FINANCE minister Mthuli Ncube said last week’s devaluation of the ZiG currency by almost 44% was a result of a new policy by the Central Bank and measures were being drafted to compensate those affected.
Ncube, however, urged Zimbabweans to accept that some policies put in place by the RBZ can sometimes harm the economy.
The Treasury boss was responding to questions from the media on how the government would deal with income losses incurred by individuals and businesses as a result of the ZWG’s devaluation. He spoke after President Emmerson Mnangagwa’s State of the Nation Address (SONA) in Parliament this Wednesday.
Ncube said the government is now working on making adjustments to civil servants to cushion them against the devaluation of the local currency.
“That act of putting in place a flexible exchange rate of devaluation does have an immediate impact on incomes and prices.
“As the government, on our part, we will make some adjustments to civil servants’ salaries so that their income is restored.

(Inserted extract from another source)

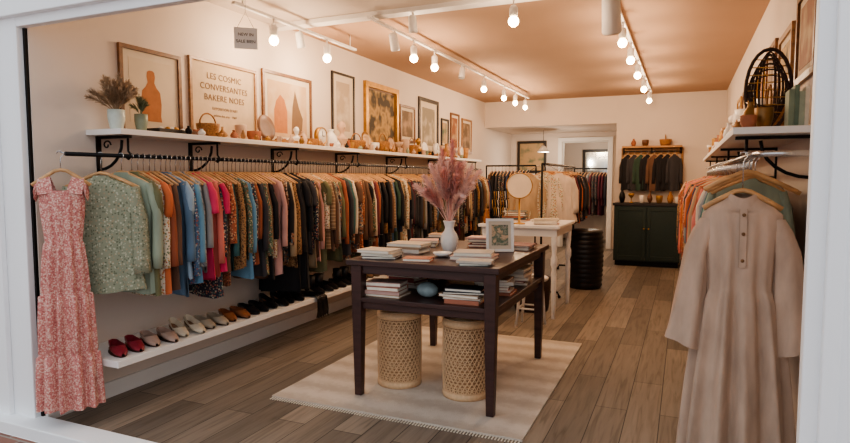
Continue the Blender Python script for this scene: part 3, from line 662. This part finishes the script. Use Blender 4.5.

“We will make sure that we empower the salaries, not in full but to make sure that somehow the salaries are restored,” Ncube said.
He however said not everyone who lost their money due to the devaluation of the ZWG will be compensated.

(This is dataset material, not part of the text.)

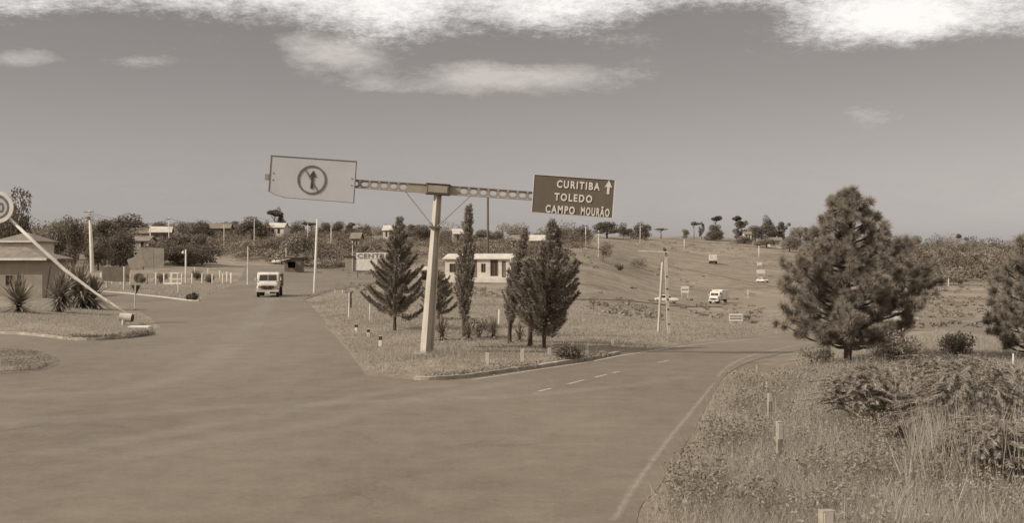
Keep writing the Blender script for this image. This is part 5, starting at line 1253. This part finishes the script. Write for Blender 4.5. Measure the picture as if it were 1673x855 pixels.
# ================================================================== trees in the distance
G1, G2 = 'trees on the left hillside', 'trees along the right hilltop'
T = [  # px, top, width px, distance, kind, variant, leaf, label
 (28, 310, 52, 150, 'tall', 0, 'leaf_dark', 'tall pointed dark tree behind the round speed sign'),
 (2, 300, 30, 170, 'tall', 1, 'leaf_dark', 'tree top showing just above the round speed sign'),
 (92, 356, 60, 190, 'round', 0, 'leaf_mid', 'grey bushy tree over the right end of the long shed'),
 (122, 352, 44, 185, 'round', 1, 'leaf_dark', 'round topped tree just left of the wooden power pole'),
 (172, 358, 58, 200, 'ragged', 0, 'leaf_dark', 'ragged dark tree just right of the wooden power pole'),
 (196, 370, 62, 190, 'round', 2, 'leaf_dark', 'dense dark tree shading the left yard beside the small pale house'),
 (160, 392, 54, 180, 'round', 0, 'leaf_dark', 'low dark tree at the foot of the wooden power pole'),
 (206, 345, 92, 290, 'dome', 0, 'leaf_dark', 'wide domed tree crowning the hill right of the power pole'),
 (262, 356, 44, 330, 'dome', 1, 'leaf_mid', 'small domed tree above the white roof edge'),
 (300, 361, 34, 330, 'round', 1, 'leaf_mid', 'small round tree right of the white roof edge'),
 (327, 357, 50, 320, 'dome', 2, 'leaf_dark', 'dark domed tree on the skyline left of the long grey roof'),
 (263, 384, 52, 225, 'round', 2, 'leaf_mid', 'leafy tree above the board fence of the left yard'),
 (296, 374, 76, 215, 'dome', 1, 'leaf_dark', 'broad dark tree over the lamp post'),
 (330, 378, 54, 212, 'round', 0, 'leaf_dark', 'dark tree at the right end of the dark clump'),
 (292, 402, 56, 200, 'round', 1, 'leaf_dark', 'low dark tree between board fence and lamp post'),
 (385, 362, 40, 350, 'ragged', 1, 'leaf_mid', 'ragged small tree on the skyline right of the long grey roof'),
 (412, 350, 58, 320, 'dome', 0, 'leaf_dark', 'domed dark tree on the skyline above the truck'),
 (436, 357, 22, 350, 'round', 2, 'leaf_mid', 'small round tree just left of the umbrella shaped trees'),
 (449, 341, 34, 360, 'umbrella', 0, 'leaf_dark', 'umbrella shaped tree leaning over the white hilltop building'),
 (460, 340, 16, 362, 'tall', 2, 'leaf_dark', 'thin upright tree beside the umbrella shaped tree'),
 (442, 384, 60, 250, 'dome', 2, 'leaf_mid', 'wide grey tree on the slope right above the truck'),
 (486, 376, 66, 240, 'dome', 0, 'leaf_mid', 'wide spreading tree above the kiosk'),
 (520, 392, 44, 240, 'round', 0, 'leaf_mid', 'rounded tree beside the tall white pole'),
 (486, 360, 26, 390, 'tall', 0, 'leaf_mid', 'slim skyline tree left of the tall white pole'),
 (508, 361, 36, 390, 'umbrella', 1, 'leaf_dark', 'flat topped skyline tree beside the tall white pole'),
 (530, 360, 26, 395, 'tall', 1, 'leaf_mid', 'pointed skyline tree right of the tall white pole'),
 (551, 361, 26, 395, 'round', 1, 'leaf_dark', 'dark rounded skyline tree between two slim ones'),
 (577, 364, 36, 400, 'ragged', 2, 'leaf_dark', 'ragged skyline tree above the hillside cabin'),
 (600, 365, 22, 400, 'round', 0, 'leaf_mid', 'small skyline tree left of the white square building'),
 (606, 394, 60, 260, 'dome', 1, 'leaf_mid', 'wide low tree above the painted board'),
 (640, 392, 50, 270, 'round', 2, 'leaf_mid', 'rounded tree behind the top of the young conifer'),
 (676, 366, 40, 380, 'ragged', 0, 'leaf_mid', 'ragged tree on the skyline left of the gantry post'),
 (694, 367, 44, 330, 'round', 1, 'leaf_dark', 'dark round tree crossed by the top of the gantry post'),
 (728, 372, 30, 380, 'round', 2, 'leaf_mid', 'low round tree right of the gantry post top'),
 (790, 372, 46, 380, 'dome', 2, 'leaf_mid', 'domed tree crossed by the tall dark pole'),
 (812, 376, 30, 390, 'round', 0, 'leaf_mid', 'small round tree right of the tall dark pole'),
 (850, 378, 36, 390, 'ragged', 1, 'leaf_mid', 'low ragged tree behind the leaning cypress'),
 (918, 372, 40, 380, 'round', 1, 'leaf_mid', 'round tree below the lower edge of the dark sign'),
 (951, 365, 46, 350, 'dome', 0, 'leaf_dark', 'domed dark tree below the right corner of the dark sign'),
 (992, 357, 62, 520, 'dome', 1, 'leaf_dark', 'wide flat domed tree on the brow right of the dark sign'),
 (1018, 364, 14, 540, 'tall', 0, 'leaf_dark', 'narrow dark tree between two wide ones on the right brow'),
 (1047, 361, 42, 530, 'round', 2, 'leaf_dark', 'dark bushy tree with a flat base on the right brow'),
 (1030, 372, 26, 540, 'round', 0, 'leaf_dark', 'small dark bush tree left of the flat based tree'),
 (1080, 372, 34, 580, 'umbrella', 2, 'leaf_pale', 'pale thin crowned tree on the brow, alone by the hill road'),
 (1121, 374, 16, 620, 'round', 1, 'leaf_mid', 'small round tree left of the leaning umbrella tree'),
 (1134, 361, 22, 630, 'umbrella', 0, 'leaf_mid', 'thin umbrella tree leaning left on the right skyline'),
 (1146, 363, 15, 620, 'ragged', 2, 'leaf_mid', 'thin ragged tree beside the leaning umbrella tree'),
 (1170, 351, 27, 625, 'umbrella', 1, 'leaf_dark', 'tall flat topped tree standing over the dark clump on the right skyline'),
 (1168, 364, 24, 615, 'tall', 1, 'leaf_dark', 'dark trunk like tree below the tall flat top'),
 (1168, 374, 38, 600, 'round', 2, 'leaf_dark', 'dark rounded clump at the foot of the tall flat topped tree'),
 (1204, 351, 24, 620, 'umbrella', 2, 'leaf_dark', 'second flat topped tree, right of the gap in the skyline'),
 (1212, 359, 34, 610, 'ragged', 0, 'leaf_dark', 'ragged dark tree under the second flat top'),
 (1234, 366, 34, 600, 'round', 0, 'leaf_dark', 'rounded dark tree left of the pointed tree'),
 (1256, 353, 26, 600, 'tall', 2, 'leaf_dark', 'pointed dark tree, the sharpest on the right skyline'),
 (1277, 364, 30, 600, 'ragged', 1, 'leaf_dark', 'ragged tree just right of the pointed tree'),
 (1300, 370, 30, 590, 'round', 1, 'leaf_mid', 'round tree on the skyline left of the big pine'),
 (1322, 372, 28, 590, 'ragged', 2, 'leaf_mid', 'ragged tree on the skyline beside the big pine'),
 (1215, 384, 40, 560, 'round', 2, 'leaf_mid', 'low tree in front of the dark skyline clump'),
 (1252, 388, 46, 520, 'dome', 0, 'leaf_mid', 'low domed tree above the white pole on the hill'),
 (1290, 384, 46, 500, 'round', 0, 'leaf_mid', 'rounded tree at the hill edge left of the big pine'),
 (1320, 394, 44, 430, 'dome', 2, 'leaf_mid', 'domed tree partly behind the big pine'),
 (1494, 384, 26, 600, 'round', 1, 'leaf_mid', 'rounded tree on the skyline just right of the big pine'),
 (1566, 381, 12, 690, 'umbrella', 0, 'leaf_dark', 'small umbrella tree above the wooded slope'),
 (1580, 386, 9, 690, 'umbrella', 1, 'leaf_dark', 'smaller umbrella tree beside the first on the slope'),
 (1594, 391, 12, 690, 'round', 2, 'leaf_dark', 'dark round tree at the dip of the wooded skyline'),
 (1604, 391, 9, 690, 'tall', 0, 'leaf_dark', 'slim dark tree at the dip of the wooded skyline'),
 (1545, 412, 26, 430, 'round', 0, 'leaf_dark', 'dark round tree amid the wooded slope'),
 (1562, 416, 16, 420, 'tall', 1, 'leaf_dark', 'slim dark tree amid the wooded slope'),
 (1510, 452, 24, 300, 'round', 1, 'leaf_dark', 'dark bush tree at the edge of the slope right of the big pine'),
 (1660, 396, 40, 330, 'dome', 1, 'leaf_mid', 'domed tree behind the second pine'),
]
for px, top, w, D, kind, i, m, lab in T:
    tree(px, top, w, D, kind, i, m, lab, G1 if px < 900 else G2)

def mass(name, spots, kind_m, nq, size, r, hz=.9):
    out = []
    for x, y, w, hh in spots:
        z = gz(x, y); c = np.array([x, y, z + hh * .45])
        for k in range(3):
            o = np.array([r.normal() * w * .22, r.normal() * w * .15, r.uniform(-.1, .18) * hh]); q = r.uniform(.3, .42)
            out.append(blob(c + o, (w * q, w * q, hh * q * 1.1), nq // 3, size, r, shell=.6, jitter=.8, lo=-.5))
    return tag(obj(name, np_mesh(name, np.concatenate(out), 4, M[kind_m])), kind='stuff')
r = np.random.default_rng(77)
def spots(n, px0, px1, d0, d1, w, hh, ok=None):
    o = []
    while len(o) < n:
        px, D = r.uniform(px0, px1), math.exp(r.uniform(math.log(d0), math.log(d1)))
        if ok and not ok(px, D): continue
        s_ = r.uniform(.6, 1.4); o.append((xat(px, D), D, w * s_, hh * s_ * r.uniform(.8, 1.2)))
    return o
fr = lambda px, D: D > 222 + 22 * math.sin(px * .021) + 14 * math.sin(px * .071 + 2)
clear = lambda px, D: fr(px, D) and math.sin(px * .05 + D * .03) + math.sin(px * .017 - D * .05) > -.9
mass('hillside_scrub', spots(330, 345, 720, 205, 400, 4.4, 2.2, clear) + spots(200, -250, 345, 205, 380, 5.5, 3.2, fr), 'leaf_mid', 240, .42, r)
mass('hillside_scrub', spots(110, 330, 940, 215, 400, 5.5, 3.6, clear), 'leaf_dark', 260, .42, r)
mass('hillside_scrub', spots(240, 345, 935, 215, 400, 4.0, 1.6, fr), 'leaf_pale', 200, .36, r)
mass('hillside_scrub', spots(20, 45, 203, 196, 225, 7.5, 6.0) + spots(6, 266, 300, 196, 225, 7, 4.5) + spots(14, 250, 350, 200, 215, 6, 3.5), 'leaf_dark', 520, .42, r)
mass('hilltop_wood', spots(170, -300, 935, 400, 470, 7, 5.2), 'leaf_mid', 260, .6, r)
wk = lambda px, D: D > 300 + max(0, 1460 - px) * 1.2
mass('wooded_slope', spots(170, 1330, 1900, 300, 660, 8, 6.5, wk) + spots(60, 1380, 1900, 640, 720, 11, 8.5), 'leaf_mid', 330, .75, r)
mass('wooded_slope', spots(110, 1330, 1900, 330, 660, 7, 7.5, wk) + spots(50, 1380, 1900, 640, 720, 10, 9.0), 'leaf_dark', 330, .75, r)
mass('wooded_slope', spots(170, 1335, 1900, 300, 560, 7, 4.5, wk), 'leaf_pale', 280, .7, r)
mass('meadow_scrub', spots(18, 900, 1290, 95, 330, 1.4, .6) + spots(60, 1040, 1290, 420, 560, 4, 1.8) + spots(50, 1400, 1750, 110, 300, 2.2, 1.0), 'leaf_mid', 60, .35, r)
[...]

“There is bound to be pain, some impact and that is what happens with any new policy, it can have some negative impact and this is what has happened with this policy.
“We will, however, make some adjustments to make sure that those who lost can somehow be compensated but it will not be everyone,” added Ncube.
“We as a government, we are determined to stabilise the macroeconomic environment, so that the environment can support the growth of our economy.
“So the action taken by the Reserve Bank of Zimbabwe was actually to produce a package (0:19) of measures. (0:20) Those measures included adjusting the currency from about 14 to 25 to the US dollar.
“It also included raising the policy rate to 35% because the idea is that you want to discourage speculative demand for credit, for speculation in the power market”.
According to Ncube, the other measure put in place by the Central Bank was to increase the reserve requirement for both domestic as well as foreign loans.
“You can see that, but also they restricted the amount of money that anyone could just take out of the country.
“It’s just to stem the outflow of money. So what the Reserve Bank put in place was a package of measures to deal with the issue of currency stability.”
He added: “Now when it comes to the issue of allowing the exchange rate to move to 25 as an official exchange rate, the intention there was to make sure that the gap between the power market and the official market was somewhat narrowed.
“This was also presenting other challenges for the retailers. I spoke to some of the retailers. They’ve been consulting with government, with the line ministry, with the Ministry of Commerce, with the Central Bank, with the Treasury,” stated the Minister.
He explained the gap between the official and parallel market rates was causing challenges and that gap had to be closed.
“So, on that score, it’s good that that gap was closed and it brought some relief to retailers. We continue to look at other measures to make sure that that gap doesn’t run away and continue to give us challenges when we come into the field.”